Canadian photographer R. John Knight shares the stories behind some of his nature and wildlife images

Monday, November 28, 2011

Icebergs In August, Newfoundland

During our visit to Newfoundland last summer, we traveled up the Great Northern Peninsula to St. Anthony, Goose Cove, St. Lunaire, Griquet, Gunner's Cove and Quirpon.  The icebergs were late coming south this year.  The locals could not remember seeing such large icebergs during August before.  When we reached St. Anthony, there were large icebergs grounded in many coves and visible on the distant horizon. 

Grounded Icebergs, St. Anthony Bight, NL
Goose Cove, NL
Many of the icebergs were apparently remnants of the Petermann Ice Shelf which had broken off from a glacier in the northwest part of Greenland during early August, 2010.  The largest of these was about 55 square kilometres in size; too big to photograph.  It had taken a year following the counter-clockwise movement of the currents in Baffin Bay to drift ~4800 kms south to the shores of Newfoundland.   According to the news media and NASA, portions of the ice shelf survived until early October 2012 when it eventually grounded northeast of the Horse Islands (northeast of the Baie Verte Peninsula, NL) and broke apart.

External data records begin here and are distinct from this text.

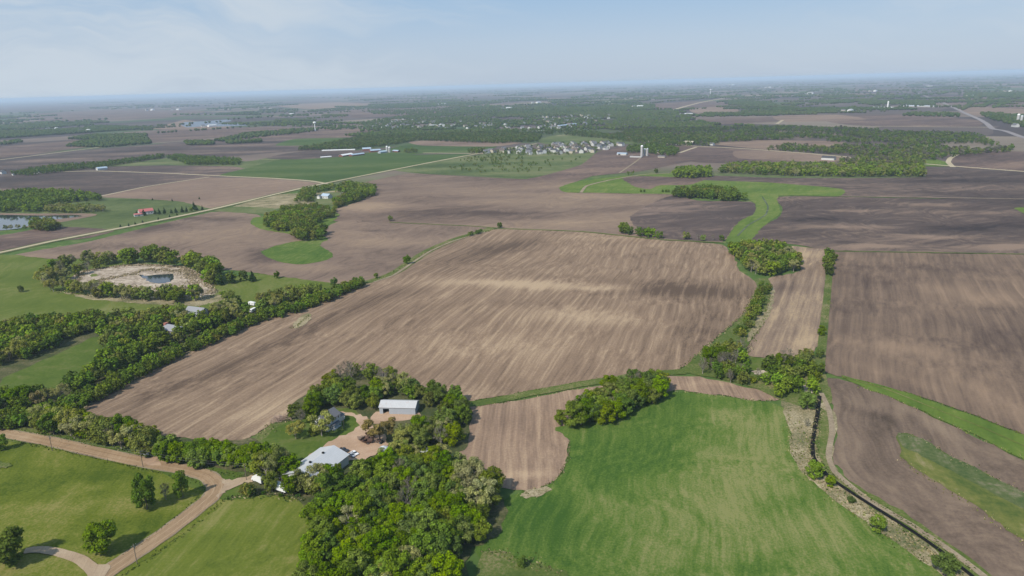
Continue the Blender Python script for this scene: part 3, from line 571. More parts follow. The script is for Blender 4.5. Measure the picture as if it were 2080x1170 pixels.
for ki, k in enumerate('LMOPBCST'):
    PROTO[k] = []; MIDP[k] = []; LOWP[k] = []
    for v in range(5 if k in 'LMP' else 3):
        rs = np.random.default_rng(100*ki+v); h = HREF[k]
        cen, rad = lobes(rs, k, h)
        if k == 'S': ncard, sz = 700, .27
        else: ncard, sz = NHI[k], SZ[k]
        V, F_ = cards(rs, cen, rad, ncard, sz, zmin=h*.12 if k != 'S' else .05)
        crown = mesh_of('crown', V, F_, KM[k])
        TV, TF = trunk(rs, k, cen, rad, h)
        PROTO[k].append((crown, mesh_of('trunk', TV, TF, M_barkp if k in 'PB' else M_bark, True)))
        V2, F2 = cards(rs, cen, np.array(rad)*.95, NM[k], .80 if k != 'S' else .55, zmin=h*.1)
        if k == 'B': V2, F2 = cards(rs, cen, rad, 150, .5, zmin=h*.1)
        MIDP[k].append((V2, F2))
        V3, F3 = cards(rs, cen, np.array(rad)*.8, 42 if k != 'S' else 20, 1.9 if k != 'S' else 1.0, zmin=.3)
        LOWP[k].append((V3, F3))
def blob(seed, sub):
    bm = bmesh.new(); bmesh.ops.create_icosphere(bm, subdivisions=sub, radius=1)
    rs = np.random.default_rng(seed)
    for v in bm.verts:
        v.co = Vector((v.co.x*5.5, v.co.y*5.5, max(v.co.z*6+5.5, -.5)))*float(rs.uniform(.72, 1.22))
    V = np.array([v.co[:] for v in bm.verts]); F_ = np.array([[v.index for v in f.verts] for f in bm.faces]); bm.free()
    return V, F_
BLOB = [blob(i, 1) for i in range(4)]; BLOBF = [blob(10+i, 1) for i in range(3)]

CLW = []
TREES = []          # every tree: x, y, height, kind, description, group, forced
TR = random.Random(11)
def pick(mix):
    t = sum(mix.values()); r = TR.uniform(0, t)
    for k, v in mix.items():
        r -= v
        if r <= 0: return k
    return k
def wood(pts, sp, hr, mix, desc, squash=1, jit=.42, gap=0, px=True, thin=0):
    P = [at(*p) for p in pts] if px else pts
    xs = [p[0] for p in P]; ys = [p[1] for p in P]
    y = min(ys); row = 0
    while y < max(ys):
        x = min(xs)+(row % 2)*sp*.5
        while x < max(xs):
            qx = x+TR.uniform(-jit, jit)*sp; qy = y+TR.uniform(-jit, jit)*sp
            if inpoly(qx, qy, P) and TR.random() >= gap and not (thin and mnoise.noise((qx/110, qy/160, 7.7)) > thin) and not any(inpoly(qx, qy, Q) for Q in CLW):
                m_ = mix
                if isinstance(mix, list):      # patches of different species
                    nv = mnoise.noise((qx/38, qy/38, 3.3)); m_ = mix[0] if nv > .02 else mix[1]
                k = pick(m_); hh = TR.uniform(*hr)*(.3 if k == 'S' else .9 if k == 'C' else 1)
                TREES.append([qx, qy, hh, k, desc])
            x += sp
        y += sp*.87; row += 1
def row(pts, sp, hr, mix, desc, w_=2):
    P = [at(*p) for p in pts]
    for a, b in zip(P[:-1], P[1:]):
        L = math.dist(a, b); n = max(1, int(L/sp))
        for i in range(n):
            u = (i+TR.uniform(.2, .8))/n; k = pick(mix)
            TREES.append([a[0]*(1-u)+b[0]*u+TR.uniform(-w_, w_), a[1]*(1-u)+b[1]*u+TR.uniform(-w_, w_), TR.uniform(*hr)*(.3 if k == 'S' else 1), k, desc])
def one(px, py, h, k, label, wide=1.0):
    x, y = at(px, py); TREES.append([x, y, h, k, None, label, wide])
BR = dict(L=6, M=3, O=1, P=.5); PL = dict(P=5, O=3, L=1); MX = dict(T=.3, L=3, M=3, O=3, P=1.5, B=.4, C=.3); OL = dict(O=5, M=3, P=2, L=1, B=.3)

CLEARINGS = [[(328, 672), (352, 666), (386, 672), (384, 686), (350, 695), (324, 690)], [(378, 634), (425, 632), (430, 648), (415, 658), (382, 655)], [(500, 612), (524, 612), (526, 652), (500, 650)], [(640, 392), (700, 392), (700, 404), (684, 412), (640, 410)]]
CLW.extend([at(*p) for p in Q] for Q in CLEARINGS)
# foreground grove
wood([(690, 985), (740, 968), (800, 955), (880, 955), (930, 975), (940, 1010), (960, 1060), (935, 1110), (925, 1180), (915, 1240), (625, 1240), (620, 1165), (630, 1110), (648, 1055), (670, 1010)], 6.8, (10, 14), dict(L=7, M=6, O=1, P=.3, B=.12), 'of the grove below the white barn')
wood([(930, 960), (985, 985), (1012, 1020), (1015, 1050), (990, 1080), (955, 1060), (935, 1010)], 7.5, (11, 14.5), dict(P=6, O=2.5), 'of the pale grove edge by the field')
wood([(955, 1062), (995, 1085), (975, 1110), (938, 1120), (930, 1105)], 7.5, (10, 13), dict(L=5, O=2), 'of the pale grove edge by the field')
wood([(770, 935), (830, 928), (900, 945), (925, 965), (860, 955), (780, 952)], 7.5, (10, 13), dict(P=5, O=3, L=2), 'of the belt behind the dense grove')
# round the farmyard
wood([(588, 862), (605, 835), (640, 805), (672, 788), (700, 775), (715, 800), (690, 830), (655, 838), (640, 858), (610, 868)], 8, (9, 13), dict(M=5, L=4, O=2, B=2), 'of the clump behind the farmhouse')
wood([(640, 798), (672, 776), (700, 764), (740, 758), (790, 772), (840, 790), (835, 800), (780, 788), (730, 775), (690, 790)], 6.5, (9, 12), dict(B=6, O=3, L=1.2, P=1), 'of the thin belt behind the farmstead')
wood([(720, 800), (770, 785), (850, 800), (930, 822), (950, 850), (940, 890), (900, 850), (850, 815), (770, 812), (735, 825)], 7.5, (9, 13), dict(L=4, M=4, O=3, P=2), 'of the belt behind the grey shed')
wood([(735, 808), (765, 812), (765, 832), (735, 842), (700, 838), (695, 818)], 8, (9, 12), dict(O=4, L=2, P=2), 'of the trees left of the shed')
wood([(790, 893), (850, 888), (866, 866), (895, 858), (938, 880), (945, 905), (925, 922), (880, 925), (850, 916), (800, 912), (782, 903)], 8, (10, 13.5), dict(P=4, O=4, L=2, B=.5), 'of the trees below the grey shed')
one(553, 1000, 11, 'O', 'olive tree in front of the gap between the box truck and the long trailer', .8); one(592, 1006, 12, 'M', 'dark green tree at the right end of the long white trailer', .8)
one(772, 896, 15, 'T', 'large tan budding tree at the right edge of the gravel farmyard', 1.25)
one(655, 887, 13.5, 'P', 'pale spreading budding tree in front of the white farmhouse', 1.15)
one(601, 892, 10.5, 'P', 'pale bare-stemmed budding tree alone on the lawn left of the farmhouse', 1.1)
one(640, 885, 7, 'O', 'small olive tree beside the pale tree in front of the farmhouse')
one(688, 978, 9, 'M', 'dark slim tree at the lower corner of the white barn roof', .7)
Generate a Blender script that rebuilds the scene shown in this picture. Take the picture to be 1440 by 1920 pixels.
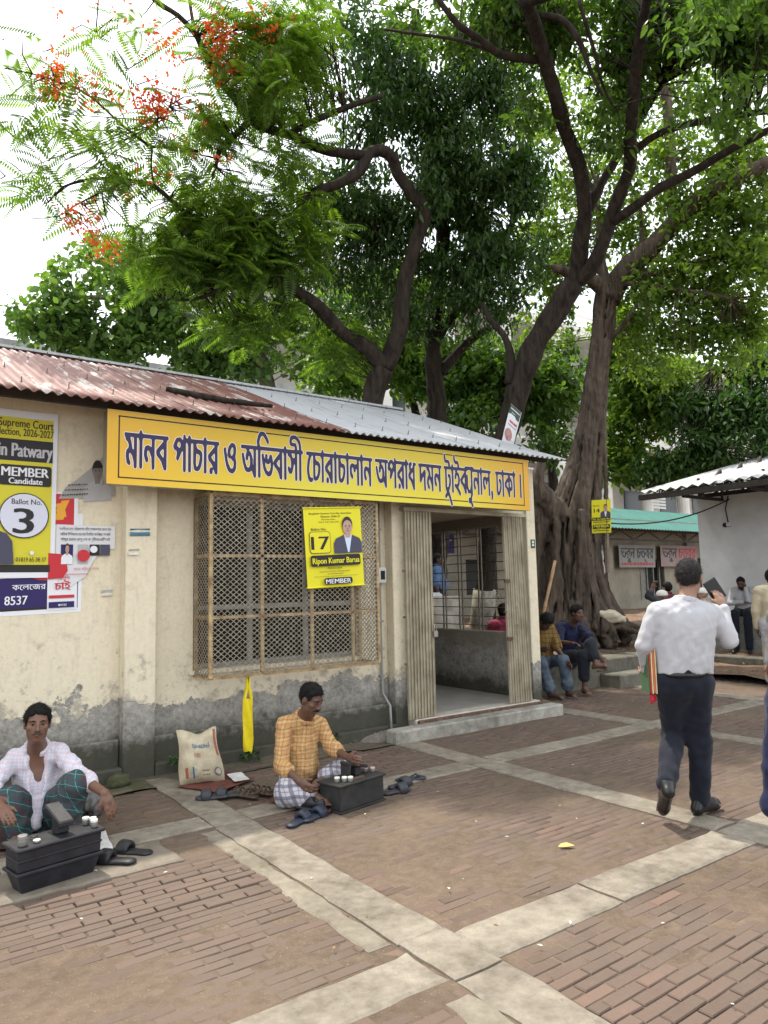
import bpy, bmesh, math, random
import numpy as np
from mathutils import Vector, Matrix, noise as mnoise
from mathutils.geometry import tessellate_polygon

for o in list(bpy.data.objects): bpy.data.objects.remove(o)
scene = bpy.context.scene
COL = scene.collection
random.seed(7); RNG = np.random.default_rng(7)

# ------------------------------------------------------------------ camera
CAM_H = 1.58
F_PX, PITCH, ROLL, HEAD = 1351.94, .103486, -.0216295, .941986
FW = np.array([math.cos(HEAD)*math.cos(PITCH), math.sin(HEAD)*math.cos(PITCH), math.sin(PITCH)])
_rt = np.array([math.sin(HEAD), -math.cos(HEAD), 0.]); _up = np.cross(_rt, FW)
RT = math.cos(ROLL)*_rt + math.sin(ROLL)*_up
UP = -math.sin(ROLL)*_rt + math.cos(ROLL)*_up
cam = bpy.data.cameras.new('camera'); camo = bpy.data.objects.new('camera', cam); COL.objects.link(camo)
cam.sensor_fit = 'HORIZONTAL'; cam.sensor_width = 36; cam.lens = 36*F_PX/1440
cam.clip_start = .05; cam.clip_end = 600
camo.matrix_world = Matrix(((RT[0], UP[0], -FW[0], 0), (RT[1], UP[1], -FW[1], 0), (RT[2], UP[2], -FW[2], CAM_H), (0, 0, 0, 1)))
scene.camera = camo

# ------------------------------------------------------------------ sky, sun, exposure
SUN_TO = Vector((-.03, .42, .90)).normalized()
world = bpy.data.worlds.new('World'); scene.world = world; world.use_nodes = True
wn = world.node_tree.nodes; wl = world.node_tree.links
sky = wn.new('ShaderNodeTexSky'); sky.sky_type = 'NISHITA'; sky.sun_disc = False
sky.sun_elevation = math.asin(SUN_TO.z); sky.sun_rotation = math.atan2(SUN_TO.x, SUN_TO.y)
sky.air_density = 1.2; sky.dust_density = 4.0; sky.ozone_density = 1.0
cl = wn.new('ShaderNodeTexNoise'); cl.inputs['Scale'].default_value = 2.2; cl.inputs['Detail'].default_value = 5
tc = wn.new('ShaderNodeTexCoord'); wl.new(tc.outputs['Generated'], cl.inputs['Vector'])
cr = wn.new('ShaderNodeValToRGB'); wl.new(cl.outputs['Fac'], cr.inputs['Fac'])
cr.color_ramp.elements[0].position = .3; cr.color_ramp.elements[0].color = (8.0, 8.6, 9.4, 1)
cr.color_ramp.elements[1].position = .7; cr.color_ramp.elements[1].color = (11.5, 11.6, 11.8, 1)
mx = wn.new('ShaderNodeMix'); mx.data_type = 'RGBA'; mx.inputs['Factor'].default_value = .85
wl.new(sky.outputs['Color'], mx.inputs['A']); wl.new(cr.outputs['Color'], mx.inputs['B'])
bgn = wn['Background']; wl.new(mx.outputs['Result'], bgn.inputs['Color']); bgn.inputs['Strength'].default_value = .12
sun = bpy.data.lights.new('sun', 'SUN'); suno = bpy.data.objects.new('sun', sun); COL.objects.link(suno)
sun.energy = 2.8; sun.angle = math.radians(1.5); sun.color = (1, .93, .82)
suno.rotation_euler = SUN_TO.to_track_quat('Z', 'Y').to_euler(); suno.location = (0, 0, 30)
scene.view_settings.view_transform = 'Standard'; scene.view_settings.look = 'None'
scene.view_settings.gamma = 1; scene.view_settings.exposure = 1.0
scene.render.engine = 'CYCLES'
scene.cycles.use_denoising = True; scene.cycles.max_bounces = 7; scene.cycles.diffuse_bounces = 4
scene.cycles.transmission_bounces = 4; scene.cycles.transparent_max_bounces = 6; scene.cycles.sample_clamp_indirect = 6

# ------------------------------------------------------------------ placing helpers (surveyed from the photograph)
def _ray(x, y): return (x-720)/F_PX*RT - (y-960)/F_PX*UP + FW
_C = np.array([0, 0, CAM_H])
def at(x, y, d): return _C + d*_ray(x, y)
def on_y(x, y, Y): r = _ray(x, y); return _C + r*(Y/r[1])
def on_x(x, y, X): r = _ray(x, y); return _C + r*(X/r[0])
def gnd(x, y, z=0.): r = _ray(x, y); return _C + r*((z-CAM_H)/r[2])

# ------------------------------------------------------------------ materials
MATS = {}
def node_mat(name):
    m = bpy.data.materials.new(name); m.use_nodes = True
    n = m.node_tree.nodes; b = n['Principled BSDF']
    return m, n, m.node_tree.links, b
def ramp(n, l, fac, stops):
    r = n.new('ShaderNodeValToRGB'); l.new(fac, r.inputs['Fac']); e = r.color_ramp.elements
    while len(e) < len(stops): e.new(.5)
    for i, (p, c) in enumerate(stops): e[i].position = p; e[i].color = (*c, 1) if len(c) == 3 else c
    return r.outputs['Color']
def noise(n, l, vec, scale, detail=4, rough=.6, dist=0):
    t = n.new('ShaderNodeTexNoise'); t.inputs['Scale'].default_value = scale; t.inputs['Detail'].default_value = detail
    t.inputs['Roughness'].default_value = rough; t.inputs['Distortion'].default_value = dist; l.new(vec, t.inputs['Vector']); return t.outputs['Fac']
def mixc(n, l, fac, a, b, mode='MIX'):
    m = n.new('ShaderNodeMix'); m.data_type = 'RGBA'; m.blend_type = mode
    for s, v in (('Factor', fac), ('A', a), ('B', b)):
        i = [q for q in m.inputs if q.name == s and (q.type == ('VALUE' if s == 'Factor' else 'RGBA'))][0]
        if isinstance(v, (int, float)): i.default_value = v
        elif isinstance(v, tuple): i.default_value = (*v, 1) if len(v) == 3 else v
        else: l.new(v, i)
    return [q for q in m.outputs if q.type == 'RGBA'][0]
def math_(n, l, op, a, b=0., c=None):
    m = n.new('ShaderNodeMath'); m.operation = op
    for i, v in enumerate((a, b, c)):
        if v is None: continue
        if isinstance(v, (int, float)): m.inputs[i].default_value = v
        else: l.new(v, m.inputs[i])
    return m.outputs[0]
def bump(n, l, b, h, strength=.3, dist=.01):
    k = n.new('ShaderNodeBump'); k.inputs['Strength'].default_value = strength; k.inputs['Distance'].default_value = dist
    l.new(h, k.inputs['Height']); l.new(k.outputs['Normal'], b.inputs['Normal'])
def pos(n): return n.new('ShaderNodeNewGeometry').outputs['Position']
def stretch(n, l, v, s):
    m = n.new('ShaderNodeMapping'); m.inputs['Scale'].default_value = s; l.new(v, m.inputs['Vector']); return m.outputs[0]
def M(name, col, rough=.7, var=.25, scale=9., bmp=.15, metal=0., col2=None, spec=.4, bdist=.006, st=(1, 1, 1)):
    if name in MATS: return MATS[name]
    m, n, l, b = node_mat(name)
    p = stretch(n, l, pos(n), st)
    f = noise(n, l, p, scale)
    c2 = col2 or tuple(c*(1-var) for c in col); c1 = tuple(min(1, c*(1+var*.5)) for c in col) if not col2 else col
    l.new(ramp(n, l, f, [(.32, c2), (.66, c1)]), b.inputs['Base Color'])
    b.inputs['Roughness'].default_value = rough; b.inputs['Metallic'].default_value = metal
    b.inputs['Specular IOR Level'].default_value = spec
    if bmp: bump(n, l, b, noise(n, l, p, scale*6, 3), bmp, bdist)
    MATS[name] = m; return m

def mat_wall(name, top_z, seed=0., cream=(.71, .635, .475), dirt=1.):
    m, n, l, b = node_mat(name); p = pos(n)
    sx = n.new('ShaderNodeSeparateXYZ'); l.new(p, sx.inputs[0])
    off = n.new('ShaderNodeVectorMath'); off.inputs[1].default_value = (seed, seed*.7, 0); l.new(p, off.inputs[0]); q = off.outputs[0]
    big = noise(n, l, q, 2.2, 6, .65); fine = noise(n, l, q, 26, 4, .7); mid = noise(n, l, q, 7, 5, .7)
    # flaking paint: a ragged line a little above the ground, grey render below, moss and damp at the foot
    h = math_(n, l, 'ADD', sx.outputs['Z'], math_(n, l, 'MULTIPLY', math_(n, l, 'SUBTRACT', big, .5), -.9))
    h = math_(n, l, 'ADD', h, math_(n, l, 'MULTIPLY', math_(n, l, 'SUBTRACT', mid, .5), .28))
    edge = math_(n, l, 'SUBTRACT', h, top_z)
    cm = mixc(n, l, ramp(n, l, fine, [(.38, (.0,)*3), (.58, (1,)*3)]), tuple(c*.92 for c in cream), cream)
    cm = mixc(n, l, math_(n, l, 'MULTIPLY', ramp(n, l, mid, [(.55, (0,)*3), (.68, (1,)*3)]), .32*dirt), cm, (.34, .30, .24))
    st = noise(n, l, stretch(n, l, q, (9, 9, 1.6)), 1.6, 5, .6)
    cm = mixc(n, l, math_(n, l, 'MULTIPLY', ramp(n, l, st, [(.54, (0,)*3), (.70, (1,)*3)]), .20*dirt), cm, (.22, .19, .15))
    # grey scuffs where the paint is worn, thickest towards the flaking edge
    sc = math_(n, l, 'SUBTRACT', math_(n, l, 'ADD', mid, math_(n, l, 'MULTIPLY', fine, .5)), math_(n, l, 'MULTIPLY', edge, .28))
    cm = mixc(n, l, math_(n, l, 'MULTIPLY', ramp(n, l, sc, [(.72, (0,)*3), (.86, (1,)*3)]), .62*dirt), cm, (.27, .245, .205))
    gr = mixc(n, l, ramp(n, l, math_(n, l, 'ADD', math_(n, l, 'MULTIPLY', fine, .5), math_(n, l, 'MULTIPLY', mid, .5)), [(.38, (0,)*3), (.62, (1,)*3)]), (.17, .16, .14), (.40, .38, .34))
    moss = ramp(n, l, math_(n, l, 'ADD', math_(n, l, 'MULTIPLY', sx.outputs['Z'], -2.2), math_(n, l, 'ADD', math_(n, l, 'MULTIPLY', mid, 1.3), .56)), [(.22, (0,)*3), (.62, (1,)*3)])
    gr = mixc(n, l, math_(n, l, 'MULTIPLY', moss, .93), gr, mixc(n, l, big, (.024, .027, .015), (.075, .070, .054)))
    fac = ramp(n, l, edge, [(.0, (0,)*3), (.022, (1,)*3)])
    l.new(mixc(n, l, fac, gr, cm), b.inputs['Base Color'])
    b.inputs['Roughness'].default_value = .88; b.inputs['Specular IOR Level'].default_value = .25
    hh = math_(n, l, 'ADD', math_(n, l, 'MULTIPLY', fac, 1.0), math_(n, l, 'MULTIPLY', fine, .35))
    bump(n, l, b, hh, .55, .012)
    return m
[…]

Remnants of Petermann Ice Shelf, Goose Cove, NL
Icebergs, Goose Cove, NL

Even under overcast and drizzly skies, the icebergs were impressive.  

Friday, November 11, 2011

Autumn Colours with PD Effect - Going With The Flow

Chilko River, BC with PD Effect
What do you do when you go out to photograph wildflowers, and find that while the lighting is great, it is too windy to get sharp images?  You have two choices: Go Home with no images, or Go with the Flow, or Mother Nature in this instance,  and capture some artsy abstract images of the wild flowers moving in the wind. 

During a recent photo tour to photograph grizzlies, black bears, bald eagles and ospreys in the Chilko Valley, BC, there were also opportunities to capture images of the fall colours and reflections.

Bluff Lake, BC
Chilko Lake, BC
Getting sharp images from a small boat that is bobbing up and down due to water motion, or movement by other occupants, can be challenging.
While searching along the Chilko River for wildlife, there were long periods when there was no wildlife to photograph.  Most of the time, we chatted back and forth, or sat quietly while we watched the shoreline.  It was during these periods that I saw the opportunity to capture images of the surrounding landscape and fall colours.  Landscape images during a Wildlife photo tour may be heresy to some people!  However, I saw the situation as Going with the Flow and taking advantage of what was in front of me. 

When my meds for a Parkinson tremor wore off, I had another opportunity to Go with the Flow, and capture different image of the fall colours.  I used a Canon 5D MkII with a 300mm lens (image stabilization OFF) with no tripod and no meds.  My camera settings were:  ISO = 100, aperture = F8-16 and shutter speed = 1/15 - 1/50 s.  Live View was used so that I could see generally at what I was aiming, and attempt to control composition.  

Each shot was an experiment because I didn't know what the combination of my tremor and the bobbing boat might produce.  I quickly discovered that too slow a shutter speed produced 'muddy-looking' images with too much blur.  Too fast a shutter speed created images that look like out-of-focus accidents.  Unfortunately too, my tremor is not a Variable Control model, so I couldn't experiment with changing aspects of frequency, magnitude, patterns, etc.).  With my tremor full-on, I had to watch too that I didn't drop my camera overboard.

Fall colours along the Chilko River with PD Effect
Fall colours along the Chilko River with PD Effect

Fall colours along Chilko River with PD Effect
I think that the results of Going with the Flow and using PD Effect is an interesting way to produce impressionistic abstracts.  Each image is unique.

If you do not have a Parkinson or some other kind of tremor, you might use one of the techniques described by Freeman Patterson and Andre Gallant, "Photo Impressionism and the Subjective Image" (Key Porter Books, 2001).  Don Johnston's October 27th blog also describes some techniques to create similar results.

What kind of 'mover and shaker' are you?  What kind of abstracts can you create?